## WHAT YOU SHOULD DO
Leaving the pictures aside, transcribe every line below exactly.

## MATERIAL PROVIDED
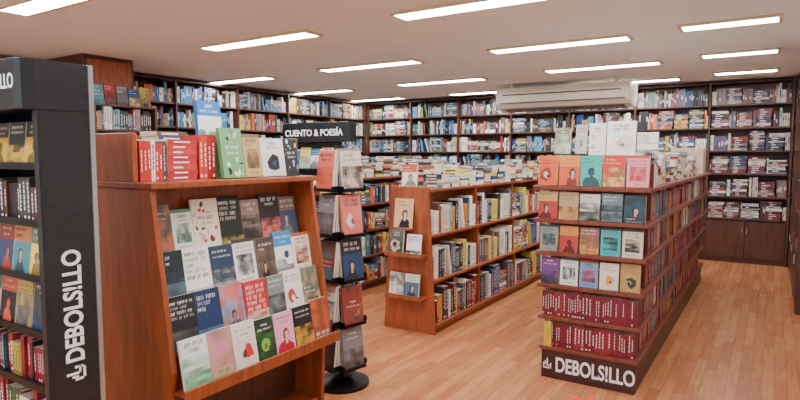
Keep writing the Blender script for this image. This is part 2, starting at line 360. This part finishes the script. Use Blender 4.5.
# ------------------------------------------------------------ AC
b=MB(); x0,x1=-3.85,-1.78
pr=[(9.45,2.72),(9.45,2.50),(9.42,2.42),(9.30,2.375),(8.98,2.41),(8.90,2.47),(8.88,2.65),(8.93,2.72)]
b.prism([(x0,y,z) for y,z in pr],(x1-x0,0,0),'plastic')
b.box(x0+.12,x1-.12,8.868,8.884,2.605,2.625,'grille'); b.box(x0+.06,x1-.06,8.876,8.90,2.475,2.495,'grille')
b.prism([(x0+.1,9.0,2.40),(x0+.1,9.25,2.375),(x0+.1,9.25,2.365),(x0+.1,9.0,2.395)],(x1-x0-.2,0,0),'grille')
for x in (x0+.2,x1-.24):
    for y in (9.0,9.36): b.box(x,x+.04,y,y+.04,2.715,H,'plastic')
b.make('air_conditioner',.01)
# ------------------------------------------------------------ island with red books (right)
rng=random.Random(21)
xc=-1.07; hw=lambda z:.335+.07*z/1.42
b=MB(); bb=BB(); y0,y1=4.14,8.5; zs=[.24,.47,.71,.95,1.19,1.43]
b.box(xc-.33,xc+.33,y0,y1-.02,0,.212,'plinth')
b.box(xc-.15,xc+.15,y0+.2,y1-.2,.24,1.402,'cherry_d')
for z in zs:
    w=hw(z); b.box(xc-w,xc+w,y0-(w-hw(0))*.6,y1,z-.028,z,'cherry_d')
for z0,z1 in zip(zs[:-1],zs[1:]):
    w=hw(z0)-.03
    for y in (y0+.2,y0+1.25,y0+2.3,y0+3.35):
        for s in (-1,1):
            xa=xc+s*.15; xb=xc+s*w; b.box(min(xa,xb),max(xa,xb),y,y+.02,z0,z1-.028,'cherry_d')
    zz=z1-z0-.03
    for k in range(4):
        ya=y0+.222+1.05*k; ln=1.02 if k<3 else y1-ya-.2
        fill(bb,(xc+w+.015,ya,z0),Y,-X,ln,w-.14,zz,REDMIX if z0<.9 else MIX+RED*3,rng,2,stack=.03,gap=.03,hr=(.72,.97),same=(2,3,4,6),inset=.012,th=(.014,.03))
        fill(bb,(xc-w-.015,ya+ln,z0),-Y,X,ln,w-.14,zz,REDMIX,rng,1,hr=(.75,.97),same=(2,3,4))
    hwz=hw(z0)-.02
    yf=y0-(hw(z0)-hw(0))*.6
    if z0<.6:
        fill(bb,(xc-hwz,yf+.0,z0),X,Y,hwz*2,.19,zz,RED,rng,2,stack=0,gap=0,hr=(.84,.93),same=(3,4,5),th=(.014,.026))
        if z0<.3: fill(bb,(xc-hwz+.01,yf-.001,z0),X,Y,.07,.16,zz,L((220,190,60)),rng,2,stack=0,gap=0,hr=(.9,.94),inset=-.004)
    else:
        n=5; st=hwz*2/n
        colsets={.71:L((120,70,140),(240,238,230),(120,160,200),(240,236,225),(200,160,90)),.95:L((150,150,140),(215,150,70),(150,100,90),(60,180,190),(225,215,190)),1.19:L((215,180,110),(200,170,130),(235,235,230),(110,140,150),(50,52,58))}
        accs=L((40,60,40),(190,60,50),(60,60,70),(230,160,60),(30,90,110))
        for i in range(n):
            face(bb,(xc-hwz+st*i+.006,yf+.02,z0),X,Y,st-.012,rng.uniform(.185,.198),.02,.08,colsets[z0][i],rng,acc=accs[(i*2+int(z0*10))%5],style=rng.choice([0,0,1,3,8,7]))
        fill(bb,(xc-hwz+.02,yf+.075,z0),X,Y,hwz*2-.05,.1,.17,RED,rng,0,stack=0,gap=0,hr=(.6,.75))
isl=b.make('island_bookshelf',.003); bb.make('books',isl)
text('plinth_lettering','DEBOLS!LLO',.15,(xc-.225,y0-.0015,.105),X,Z,isl,sx=.66,off=.025)
icon('plinth_emblem',V((xc-.315,y0-.001,.07)),X,Z,-Y,.062,isl)
bb=BB(); z=1.43
cols=L((235,110,35),(240,150,60),(50,190,175),(225,55,35),(235,150,155))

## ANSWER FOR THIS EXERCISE
Keep writing the Blender script for this image. This is part 2, starting at line 360. This part finishes the script. Use Blender 4.5.
# ------------------------------------------------------------ AC
b=MB(); x0,x1=-3.85,-1.78
pr=[(9.45,2.72),(9.45,2.50),(9.42,2.42),(9.30,2.375),(8.98,2.41),(8.90,2.47),(8.88,2.65),(8.93,2.72)]
b.prism([(x0,y,z) for y,z in pr],(x1-x0,0,0),'plastic')
b.box(x0+.12,x1-.12,8.868,8.884,2.605,2.625,'grille'); b.box(x0+.06,x1-.06,8.876,8.90,2.475,2.495,'grille')
b.prism([(x0+.1,9.0,2.40),(x0+.1,9.25,2.375),(x0+.1,9.25,2.365),(x0+.1,9.0,2.395)],(x1-x0-.2,0,0),'grille')
for x in (x0+.2,x1-.24):
    for y in (9.0,9.36): b.box(x,x+.04,y,y+.04,2.715,H,'plastic')
b.make('air_conditioner',.01)
# ------------------------------------------------------------ island with red books (right)
rng=random.Random(21)
xc=-1.07; hw=lambda z:.335+.07*z/1.42
b=MB(); bb=BB(); y0,y1=4.14,8.5; zs=[.24,.47,.71,.95,1.19,1.43]
b.box(xc-.33,xc+.33,y0,y1-.02,0,.212,'plinth')
b.box(xc-.15,xc+.15,y0+.2,y1-.2,.24,1.402,'cherry_d')
for z in zs:
    w=hw(z); b.box(xc-w,xc+w,y0-(w-hw(0))*.6,y1,z-.028,z,'cherry_d')
for z0,z1 in zip(zs[:-1],zs[1:]):
    w=hw(z0)-.03
    for y in (y0+.2,y0+1.25,y0+2.3,y0+3.35):
        for s in (-1,1):
            xa=xc+s*.15; xb=xc+s*w; b.box(min(xa,xb),max(xa,xb),y,y+.02,z0,z1-.028,'cherry_d')
    zz=z1-z0-.03
    for k in range(4):
        ya=y0+.222+1.05*k; ln=1.02 if k<3 else y1-ya-.2
        fill(bb,(xc+w+.015,ya,z0),Y,-X,ln,w-.14,zz,REDMIX if z0<.9 else MIX+RED*3,rng,2,stack=.03,gap=.03,hr=(.72,.97),same=(2,3,4,6),inset=.012,th=(.014,.03))
        fill(bb,(xc-w-.015,ya+ln,z0),-Y,X,ln,w-.14,zz,REDMIX,rng,1,hr=(.75,.97),same=(2,3,4))
    hwz=hw(z0)-.02
    yf=y0-(hw(z0)-hw(0))*.6
    if z0<.6:
        fill(bb,(xc-hwz,yf+.0,z0),X,Y,hwz*2,.19,zz,RED,rng,2,stack=0,gap=0,hr=(.84,.93),same=(3,4,5),th=(.014,.026))
        if z0<.3: fill(bb,(xc-hwz+.01,yf-.001,z0),X,Y,.07,.16,zz,L((220,190,60)),rng,2,stack=0,gap=0,hr=(.9,.94),inset=-.004)
    else:
        n=5; st=hwz*2/n
        colsets={.71:L((120,70,140),(240,238,230),(120,160,200),(240,236,225),(200,160,90)),.95:L((150,150,140),(215,150,70),(150,100,90),(60,180,190),(225,215,190)),1.19:L((215,180,110),(200,170,130),(235,235,230),(110,140,150),(50,52,58))}
        accs=L((40,60,40),(190,60,50),(60,60,70),(230,160,60),(30,90,110))
        for i in range(n):
            face(bb,(xc-hwz+st*i+.006,yf+.02,z0),X,Y,st-.012,rng.uniform(.185,.198),.02,.08,colsets[z0][i],rng,acc=accs[(i*2+int(z0*10))%5],style=rng.choice([0,0,1,3,8,7]))
        fill(bb,(xc-hwz+.02,yf+.075,z0),X,Y,hwz*2-.05,.1,.17,RED,rng,0,stack=0,gap=0,hr=(.6,.75))
isl=b.make('island_bookshelf',.003); bb.make('books',isl)
text('plinth_lettering','DEBOLS!LLO',.15,(xc-.225,y0-.0015,.105),X,Z,isl,sx=.66,off=.025)
icon('plinth_emblem',V((xc-.315,y0-.001,.07)),X,Z,-Y,.062,isl)
bb=BB(); z=1.43
cols=L((235,110,35),(240,150,60),(50,190,175),(225,55,35),(235,150,155))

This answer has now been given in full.